One Gov candidate vows fracking moratorium at sustainability debate

unnamedAll eight Democratic gubernatorial candidates showed up at the Academy of Natural Sciences’ Sustainability Forum on Monday evening with the same apparent goal in mind: To prove s/he’s the “greenest” of them all.

Debated issues at the debate sponsored by five environmental nonprofits ranged from fracking to state park funding. And while every candidate vied for the top spot, all made certain the audience knew no matter who wins this spring, the Democrats are a better choice on green issues than Gov. Tom Corbett, who was invited to the forum but did not show.

Moderated by Newsworks/WHYY reporter Dave Davies, the night saw several outbursts from anti-fracking demonstrators and even an unplanned pre-debate announcement of sorts by Philly economic activist Cheri Honkala, in which she denounced the Democratic and Republican parties for not focusing on third party ballot access, and told the audience to vote Green Party.
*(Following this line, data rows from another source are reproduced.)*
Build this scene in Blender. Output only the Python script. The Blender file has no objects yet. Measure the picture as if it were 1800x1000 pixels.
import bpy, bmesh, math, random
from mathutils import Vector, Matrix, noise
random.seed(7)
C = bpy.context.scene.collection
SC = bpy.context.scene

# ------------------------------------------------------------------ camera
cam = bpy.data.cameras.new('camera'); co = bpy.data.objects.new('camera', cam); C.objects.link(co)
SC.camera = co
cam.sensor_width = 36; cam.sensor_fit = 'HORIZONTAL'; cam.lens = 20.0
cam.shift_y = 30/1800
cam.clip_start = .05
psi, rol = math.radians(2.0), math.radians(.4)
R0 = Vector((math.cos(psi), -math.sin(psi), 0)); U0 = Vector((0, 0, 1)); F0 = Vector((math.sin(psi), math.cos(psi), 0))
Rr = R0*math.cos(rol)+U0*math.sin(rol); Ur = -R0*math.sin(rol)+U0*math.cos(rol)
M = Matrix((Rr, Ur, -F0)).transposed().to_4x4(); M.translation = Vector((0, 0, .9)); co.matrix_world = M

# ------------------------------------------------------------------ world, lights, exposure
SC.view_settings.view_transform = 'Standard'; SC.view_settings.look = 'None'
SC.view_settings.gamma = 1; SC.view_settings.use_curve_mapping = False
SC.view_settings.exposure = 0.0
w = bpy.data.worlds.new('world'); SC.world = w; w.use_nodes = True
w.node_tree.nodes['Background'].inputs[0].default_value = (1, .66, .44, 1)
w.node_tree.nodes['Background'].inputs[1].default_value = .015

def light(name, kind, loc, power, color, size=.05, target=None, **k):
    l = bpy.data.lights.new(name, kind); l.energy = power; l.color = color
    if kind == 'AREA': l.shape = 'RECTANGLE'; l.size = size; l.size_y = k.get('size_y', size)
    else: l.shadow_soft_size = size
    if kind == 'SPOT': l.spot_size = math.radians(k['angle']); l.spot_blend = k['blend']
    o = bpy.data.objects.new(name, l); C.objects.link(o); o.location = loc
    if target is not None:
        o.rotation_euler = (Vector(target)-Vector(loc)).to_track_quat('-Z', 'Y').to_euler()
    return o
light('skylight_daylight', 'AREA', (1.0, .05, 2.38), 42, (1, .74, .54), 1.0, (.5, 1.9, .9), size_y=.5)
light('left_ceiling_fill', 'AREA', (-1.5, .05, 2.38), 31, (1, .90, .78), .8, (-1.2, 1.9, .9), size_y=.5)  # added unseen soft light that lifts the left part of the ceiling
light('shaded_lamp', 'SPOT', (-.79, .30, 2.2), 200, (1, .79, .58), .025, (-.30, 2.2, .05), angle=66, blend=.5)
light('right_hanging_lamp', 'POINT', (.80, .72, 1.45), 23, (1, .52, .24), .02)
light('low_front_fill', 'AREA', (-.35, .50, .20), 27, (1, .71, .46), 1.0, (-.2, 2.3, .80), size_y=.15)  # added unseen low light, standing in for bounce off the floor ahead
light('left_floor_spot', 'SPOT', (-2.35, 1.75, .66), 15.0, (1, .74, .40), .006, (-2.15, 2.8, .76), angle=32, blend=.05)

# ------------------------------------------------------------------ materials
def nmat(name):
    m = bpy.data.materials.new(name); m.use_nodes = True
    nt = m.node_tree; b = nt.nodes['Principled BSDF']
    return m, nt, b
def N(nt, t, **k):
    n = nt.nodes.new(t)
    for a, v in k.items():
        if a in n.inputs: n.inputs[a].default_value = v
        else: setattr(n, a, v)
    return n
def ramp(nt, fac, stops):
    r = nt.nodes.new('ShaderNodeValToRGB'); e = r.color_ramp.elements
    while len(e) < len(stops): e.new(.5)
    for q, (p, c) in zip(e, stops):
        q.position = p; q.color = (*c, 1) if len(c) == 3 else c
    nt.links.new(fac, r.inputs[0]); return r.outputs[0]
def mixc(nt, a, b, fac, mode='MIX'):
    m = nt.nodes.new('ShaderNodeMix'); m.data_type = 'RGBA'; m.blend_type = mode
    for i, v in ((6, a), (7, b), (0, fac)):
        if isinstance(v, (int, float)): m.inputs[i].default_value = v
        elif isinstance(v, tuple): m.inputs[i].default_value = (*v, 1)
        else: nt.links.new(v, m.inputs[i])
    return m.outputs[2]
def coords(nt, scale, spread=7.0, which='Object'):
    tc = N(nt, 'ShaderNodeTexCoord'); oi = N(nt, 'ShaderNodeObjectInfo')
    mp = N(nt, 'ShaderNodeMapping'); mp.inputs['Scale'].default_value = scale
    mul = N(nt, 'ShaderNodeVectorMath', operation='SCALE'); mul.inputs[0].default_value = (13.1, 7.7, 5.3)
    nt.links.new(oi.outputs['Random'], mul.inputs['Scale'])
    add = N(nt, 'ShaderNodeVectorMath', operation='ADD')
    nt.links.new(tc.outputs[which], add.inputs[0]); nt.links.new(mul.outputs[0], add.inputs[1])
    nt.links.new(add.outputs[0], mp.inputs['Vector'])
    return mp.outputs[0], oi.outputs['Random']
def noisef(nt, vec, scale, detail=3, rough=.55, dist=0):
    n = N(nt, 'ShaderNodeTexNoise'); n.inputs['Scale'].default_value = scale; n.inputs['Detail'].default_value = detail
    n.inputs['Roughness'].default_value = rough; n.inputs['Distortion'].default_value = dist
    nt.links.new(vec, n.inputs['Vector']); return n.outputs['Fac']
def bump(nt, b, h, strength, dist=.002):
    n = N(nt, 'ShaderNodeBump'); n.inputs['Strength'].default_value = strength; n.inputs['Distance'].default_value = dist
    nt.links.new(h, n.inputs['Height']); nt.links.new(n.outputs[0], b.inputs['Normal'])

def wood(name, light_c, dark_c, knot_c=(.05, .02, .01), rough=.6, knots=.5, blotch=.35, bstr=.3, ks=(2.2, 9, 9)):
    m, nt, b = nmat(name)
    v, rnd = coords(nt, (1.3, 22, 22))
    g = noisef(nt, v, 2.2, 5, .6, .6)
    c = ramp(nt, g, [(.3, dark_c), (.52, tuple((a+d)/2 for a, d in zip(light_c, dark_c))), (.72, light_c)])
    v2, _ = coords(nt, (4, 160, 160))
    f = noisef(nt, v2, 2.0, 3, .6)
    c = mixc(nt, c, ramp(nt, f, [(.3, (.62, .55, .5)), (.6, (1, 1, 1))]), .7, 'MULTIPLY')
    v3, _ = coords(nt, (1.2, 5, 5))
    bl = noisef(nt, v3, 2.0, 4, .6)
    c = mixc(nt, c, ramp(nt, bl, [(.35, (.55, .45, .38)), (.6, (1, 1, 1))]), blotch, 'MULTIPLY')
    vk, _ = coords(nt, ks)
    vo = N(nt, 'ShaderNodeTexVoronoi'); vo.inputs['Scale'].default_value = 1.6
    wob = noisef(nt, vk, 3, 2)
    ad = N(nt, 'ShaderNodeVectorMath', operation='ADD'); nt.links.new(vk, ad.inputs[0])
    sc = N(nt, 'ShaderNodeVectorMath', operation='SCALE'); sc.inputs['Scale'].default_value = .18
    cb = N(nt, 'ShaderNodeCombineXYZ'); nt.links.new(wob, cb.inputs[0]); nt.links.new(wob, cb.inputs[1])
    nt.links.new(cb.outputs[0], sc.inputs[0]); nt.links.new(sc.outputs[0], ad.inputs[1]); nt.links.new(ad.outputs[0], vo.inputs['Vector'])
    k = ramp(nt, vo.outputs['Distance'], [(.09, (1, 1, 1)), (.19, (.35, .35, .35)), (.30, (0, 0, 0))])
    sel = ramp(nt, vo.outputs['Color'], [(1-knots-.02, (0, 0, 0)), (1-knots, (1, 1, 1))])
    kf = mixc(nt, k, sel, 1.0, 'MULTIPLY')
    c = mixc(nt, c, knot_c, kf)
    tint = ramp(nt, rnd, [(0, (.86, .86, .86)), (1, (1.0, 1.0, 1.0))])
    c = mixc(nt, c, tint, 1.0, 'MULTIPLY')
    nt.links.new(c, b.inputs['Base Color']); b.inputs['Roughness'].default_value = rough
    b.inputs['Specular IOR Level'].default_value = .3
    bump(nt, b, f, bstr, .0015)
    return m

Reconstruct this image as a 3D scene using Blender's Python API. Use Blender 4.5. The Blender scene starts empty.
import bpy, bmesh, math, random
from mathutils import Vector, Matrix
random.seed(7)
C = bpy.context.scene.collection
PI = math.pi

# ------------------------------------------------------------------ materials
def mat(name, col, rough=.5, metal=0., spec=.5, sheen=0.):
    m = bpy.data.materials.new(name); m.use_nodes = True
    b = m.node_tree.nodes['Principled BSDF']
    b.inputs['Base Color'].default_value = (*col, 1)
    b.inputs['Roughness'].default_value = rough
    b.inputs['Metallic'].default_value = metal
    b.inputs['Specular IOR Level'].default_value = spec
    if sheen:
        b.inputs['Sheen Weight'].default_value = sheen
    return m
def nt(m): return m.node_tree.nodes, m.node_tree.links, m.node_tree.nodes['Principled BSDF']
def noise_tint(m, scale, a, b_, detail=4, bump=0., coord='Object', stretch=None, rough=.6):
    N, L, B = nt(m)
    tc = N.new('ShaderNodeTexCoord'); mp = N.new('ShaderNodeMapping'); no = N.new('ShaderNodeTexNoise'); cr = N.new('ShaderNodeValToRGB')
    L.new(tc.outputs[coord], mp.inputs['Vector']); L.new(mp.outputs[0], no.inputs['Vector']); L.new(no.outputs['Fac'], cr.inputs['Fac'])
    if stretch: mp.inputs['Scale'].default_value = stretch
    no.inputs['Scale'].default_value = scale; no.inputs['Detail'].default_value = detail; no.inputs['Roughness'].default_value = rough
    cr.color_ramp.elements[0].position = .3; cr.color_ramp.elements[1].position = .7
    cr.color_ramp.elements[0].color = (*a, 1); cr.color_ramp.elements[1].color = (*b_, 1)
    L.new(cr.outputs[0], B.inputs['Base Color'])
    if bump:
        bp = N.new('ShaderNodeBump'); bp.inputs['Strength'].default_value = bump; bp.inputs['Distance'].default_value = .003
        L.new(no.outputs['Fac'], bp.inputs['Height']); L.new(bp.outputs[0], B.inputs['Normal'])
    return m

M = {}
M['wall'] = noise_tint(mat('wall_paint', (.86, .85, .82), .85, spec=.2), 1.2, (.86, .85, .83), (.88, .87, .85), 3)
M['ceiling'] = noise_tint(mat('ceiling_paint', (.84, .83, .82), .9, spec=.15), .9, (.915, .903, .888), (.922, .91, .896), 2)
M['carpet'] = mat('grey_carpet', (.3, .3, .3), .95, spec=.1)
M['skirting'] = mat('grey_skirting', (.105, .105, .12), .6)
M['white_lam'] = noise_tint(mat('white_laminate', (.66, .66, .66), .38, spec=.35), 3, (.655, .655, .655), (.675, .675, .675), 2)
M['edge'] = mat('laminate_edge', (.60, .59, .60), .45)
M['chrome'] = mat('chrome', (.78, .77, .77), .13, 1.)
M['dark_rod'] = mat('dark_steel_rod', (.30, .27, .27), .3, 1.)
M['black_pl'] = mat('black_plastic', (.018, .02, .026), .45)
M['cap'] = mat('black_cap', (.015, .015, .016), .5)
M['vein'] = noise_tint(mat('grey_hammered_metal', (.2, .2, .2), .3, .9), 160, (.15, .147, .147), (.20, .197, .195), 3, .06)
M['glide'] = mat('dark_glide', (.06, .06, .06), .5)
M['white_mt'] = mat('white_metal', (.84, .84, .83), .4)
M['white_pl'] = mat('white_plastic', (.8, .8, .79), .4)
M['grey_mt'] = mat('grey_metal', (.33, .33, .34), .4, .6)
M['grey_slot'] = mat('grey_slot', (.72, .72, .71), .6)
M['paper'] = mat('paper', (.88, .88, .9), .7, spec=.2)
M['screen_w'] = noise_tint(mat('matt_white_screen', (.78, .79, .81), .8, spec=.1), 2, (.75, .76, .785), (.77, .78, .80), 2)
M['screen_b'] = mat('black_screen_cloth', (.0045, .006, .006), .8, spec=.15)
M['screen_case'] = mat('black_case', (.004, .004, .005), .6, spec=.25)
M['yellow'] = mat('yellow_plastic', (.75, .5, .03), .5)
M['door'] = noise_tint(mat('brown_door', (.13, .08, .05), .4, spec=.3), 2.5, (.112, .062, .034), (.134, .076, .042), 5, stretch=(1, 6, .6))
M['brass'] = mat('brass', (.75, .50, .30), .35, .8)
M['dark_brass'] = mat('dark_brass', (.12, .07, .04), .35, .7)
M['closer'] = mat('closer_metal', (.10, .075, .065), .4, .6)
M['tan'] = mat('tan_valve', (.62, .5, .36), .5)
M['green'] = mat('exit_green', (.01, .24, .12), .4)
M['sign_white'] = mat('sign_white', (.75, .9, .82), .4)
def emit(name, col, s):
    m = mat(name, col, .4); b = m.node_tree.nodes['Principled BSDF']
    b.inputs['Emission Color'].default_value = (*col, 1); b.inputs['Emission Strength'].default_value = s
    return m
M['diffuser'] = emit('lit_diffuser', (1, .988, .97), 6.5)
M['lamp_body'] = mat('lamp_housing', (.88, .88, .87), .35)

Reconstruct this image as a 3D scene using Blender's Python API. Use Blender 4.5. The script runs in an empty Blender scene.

Here’s where the candidates stand, in short: Democratic candidates Allyson Schwartz, John Hanger, Katie McGinty, Tom Wolf, Ed Pawlowski, and Rob McCord all support a moratorium on fracking on public land; Jo Ellen Litz, a second-tier candidate from Lebanon County, opposed a moratorium; and only Max Myers, a pastor from Mechanicsburg, said he supported a moratorium on fracking.

That stance earned Myers the largest applause, often saying he supported pollution over profits, and has a plan to create a “People’s Commission” of unelected non-lobbyists in the state, to help the executive branch on issues.

Amongst his statements that got the biggest pops from the audience: “If you really care about people there should be a statewide moratorium on fracking,” and, his insistence that we need a “new DEP secretary; one who understands global warming.”

What he didn’t mention: His website notes that his moratorium would not end drilling outright, but “allow everyone to ‘catch their breath’ after a very aggressive drilling expansion season. The moratorium period should be used to review data in an honest and open arena. With environmental issues as important as these are, concerned citizens need to be heard, honored, and respected.”

His site additionally notes that he wouldn’t end the extraction of natural gas from the Marcellus Shale as governor, but would “support our Pennsylvania universities and private sector to engage in research and development of a better extraction method.”

I livetweeted the whole thing here.

Afterwards, many who showed up to watch had mixed feelings.

“I thought a lot of the candidates made really good points,” said Jim Saksa, a lawyer in attendance at the debate. He noted he’s against a moratorium on fracking.

“People that argue that we should have a moratorium don’t understand the amount of money that the state gets from fracking. [A moratorium] is a pie-in-the-sky, never-gonna-happen sort of thing,” he said.

“The obvious answer is Myers,” said Claudia Crane an anti-fracking activist who sported a T-shirt reading ‘Good governors don’t frack their people,’ after being asked if there was a candidate who supported her stance. “He was the only one who argued for a moratorium. But it’s easy for him to be against it because he hasn’t gotten the same traction and he’s not as compromised as the other candidates are.”